Knowing the importance of screenshots in deciding whether or not to download a mod, I went and added some screenshots to the pages for Qwert's House of Madness and Qwert's Dwemer Graveyard on TES Nexus, and provided some more detailed description for them in the comments section (the original description for Dwemer Graveyard especially is extremely terse, and not adequate for a 1000-level dungeon).


  1. Amazing how much patience you have to look for different mods! I just pray to find the few I need, hehe. I actually like the number of NPCs around in town... to me, Morrowind is a desolate, lonelly place. I played Oblivion just a but (wont run good on my PC), and there is this dark elf in Imperial City who is really happy about beign *away* from Morrowind, it was funny to hear him! Anyway, Im busy right now, but should go back to play Morrowind sometime soon. You have been doing a great work talking about everything without spoilers, thank you!

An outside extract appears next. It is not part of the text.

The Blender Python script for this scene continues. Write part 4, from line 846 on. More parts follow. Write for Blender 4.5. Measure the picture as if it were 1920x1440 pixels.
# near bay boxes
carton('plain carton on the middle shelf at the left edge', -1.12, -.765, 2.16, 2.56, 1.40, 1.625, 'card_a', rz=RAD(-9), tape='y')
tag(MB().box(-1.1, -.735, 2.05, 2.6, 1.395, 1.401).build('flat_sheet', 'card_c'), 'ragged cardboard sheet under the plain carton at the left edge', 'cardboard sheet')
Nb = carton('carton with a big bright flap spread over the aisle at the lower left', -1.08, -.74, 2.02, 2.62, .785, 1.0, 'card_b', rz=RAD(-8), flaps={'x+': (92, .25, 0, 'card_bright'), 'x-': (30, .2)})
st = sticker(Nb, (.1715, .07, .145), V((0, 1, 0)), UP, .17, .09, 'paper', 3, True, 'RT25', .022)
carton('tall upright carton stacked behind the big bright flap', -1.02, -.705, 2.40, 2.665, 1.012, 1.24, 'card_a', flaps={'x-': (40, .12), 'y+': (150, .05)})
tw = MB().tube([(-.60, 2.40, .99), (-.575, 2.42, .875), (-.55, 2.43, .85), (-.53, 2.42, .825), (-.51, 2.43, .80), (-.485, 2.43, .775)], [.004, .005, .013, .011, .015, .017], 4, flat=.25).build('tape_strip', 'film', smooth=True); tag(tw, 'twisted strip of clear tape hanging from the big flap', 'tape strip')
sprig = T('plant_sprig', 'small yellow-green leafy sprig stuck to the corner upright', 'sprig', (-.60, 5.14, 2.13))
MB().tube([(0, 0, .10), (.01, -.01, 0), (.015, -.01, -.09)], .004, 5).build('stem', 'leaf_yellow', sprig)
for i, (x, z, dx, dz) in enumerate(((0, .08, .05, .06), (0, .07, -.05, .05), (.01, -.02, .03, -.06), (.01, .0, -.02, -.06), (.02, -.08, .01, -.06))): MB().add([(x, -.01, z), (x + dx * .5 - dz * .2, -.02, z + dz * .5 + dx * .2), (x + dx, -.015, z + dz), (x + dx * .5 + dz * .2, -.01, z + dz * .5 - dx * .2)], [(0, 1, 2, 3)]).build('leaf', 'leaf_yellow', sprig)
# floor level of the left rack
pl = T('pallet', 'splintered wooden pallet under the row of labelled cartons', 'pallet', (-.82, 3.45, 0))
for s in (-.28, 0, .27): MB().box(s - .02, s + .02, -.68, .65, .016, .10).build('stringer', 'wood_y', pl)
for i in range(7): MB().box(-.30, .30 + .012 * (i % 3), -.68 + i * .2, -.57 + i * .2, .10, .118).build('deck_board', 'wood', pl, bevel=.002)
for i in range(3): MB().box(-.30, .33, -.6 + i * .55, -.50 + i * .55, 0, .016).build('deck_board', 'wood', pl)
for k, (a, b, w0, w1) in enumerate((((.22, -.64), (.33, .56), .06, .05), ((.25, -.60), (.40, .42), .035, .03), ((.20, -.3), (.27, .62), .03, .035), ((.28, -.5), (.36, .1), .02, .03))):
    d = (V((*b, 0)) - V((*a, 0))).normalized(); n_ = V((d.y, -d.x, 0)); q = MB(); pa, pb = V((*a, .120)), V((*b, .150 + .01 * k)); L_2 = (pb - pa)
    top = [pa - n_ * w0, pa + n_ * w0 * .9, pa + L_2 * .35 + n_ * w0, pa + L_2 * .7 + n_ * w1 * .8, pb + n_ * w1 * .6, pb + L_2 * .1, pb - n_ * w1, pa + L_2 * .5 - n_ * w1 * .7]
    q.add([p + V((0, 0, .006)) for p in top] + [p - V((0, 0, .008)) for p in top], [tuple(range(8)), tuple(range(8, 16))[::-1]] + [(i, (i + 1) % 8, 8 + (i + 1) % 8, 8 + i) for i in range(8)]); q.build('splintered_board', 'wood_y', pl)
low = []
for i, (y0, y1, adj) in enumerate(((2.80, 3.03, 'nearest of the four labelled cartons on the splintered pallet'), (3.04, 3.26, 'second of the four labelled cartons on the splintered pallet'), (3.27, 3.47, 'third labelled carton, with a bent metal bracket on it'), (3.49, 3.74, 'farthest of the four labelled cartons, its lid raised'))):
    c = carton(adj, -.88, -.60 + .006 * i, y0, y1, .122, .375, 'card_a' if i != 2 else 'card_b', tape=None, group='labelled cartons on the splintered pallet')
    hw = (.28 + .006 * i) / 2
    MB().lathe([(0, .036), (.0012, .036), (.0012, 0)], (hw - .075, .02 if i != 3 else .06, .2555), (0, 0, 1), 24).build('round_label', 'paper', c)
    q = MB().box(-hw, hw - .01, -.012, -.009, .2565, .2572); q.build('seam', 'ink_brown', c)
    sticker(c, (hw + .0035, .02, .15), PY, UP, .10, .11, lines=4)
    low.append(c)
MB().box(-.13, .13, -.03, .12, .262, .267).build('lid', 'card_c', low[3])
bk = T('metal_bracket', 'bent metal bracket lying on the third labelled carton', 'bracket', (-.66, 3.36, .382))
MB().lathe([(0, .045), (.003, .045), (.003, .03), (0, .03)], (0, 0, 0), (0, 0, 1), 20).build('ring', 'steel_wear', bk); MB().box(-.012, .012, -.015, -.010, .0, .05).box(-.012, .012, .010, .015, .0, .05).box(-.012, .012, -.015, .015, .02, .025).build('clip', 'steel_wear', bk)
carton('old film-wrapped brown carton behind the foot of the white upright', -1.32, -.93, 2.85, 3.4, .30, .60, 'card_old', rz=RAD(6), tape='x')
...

    Since you so love to do quests, I was wondering if you found a better Quest Log or some addon to help manage things. I know this is not the first time I asked... but I had tried one that alowed me to take notes on paper inside the game, which sounded perfect, I could make lists and follow instructions on quests nearby, etc... in theory, of couse, I never made it work. Please let me know if you are using anything like that.

  2. Heh, I remember a different dark elf, Falanu, I think, the alchemist in Skingrad, who complains that her status in House Hlaalu means nothing there in the heart of the Empire.

    Last time you mentioned the quest journal, I said I was trying out Morrowind Journal Helper, and that does let you export and browse through your quests as a spreadsheet or database, but it doesn't seem to remember which ones I said I've completed, so every time I update it, I have to re-mark all these quests as complete, which makes it too much of a bother.

    I think I've just gotten better at reading and using the quest journal. The list of "Quests" in it shows all quests that are open and not completed (though a couple in my list should have been marked complete), and clicking on the hyperlinks usually shows me the information I wanted to know, or at least enough of it that I can find the rest elsewhere. It's still rather clunky and disorganised, but I can work with it. I think the only thing to do aside from that is to just make notes on real paper, or keep a document open that you can alt-tab switch to from the game. :)

  3. Haha, yeah, I keep notes on paper... all mixed up with WoW stuff I take notes. Now I remember what you mentioned, and I didn't try it because I really wanted something in game. Once I got back to it, I might search again. If I find one that works, I let you know.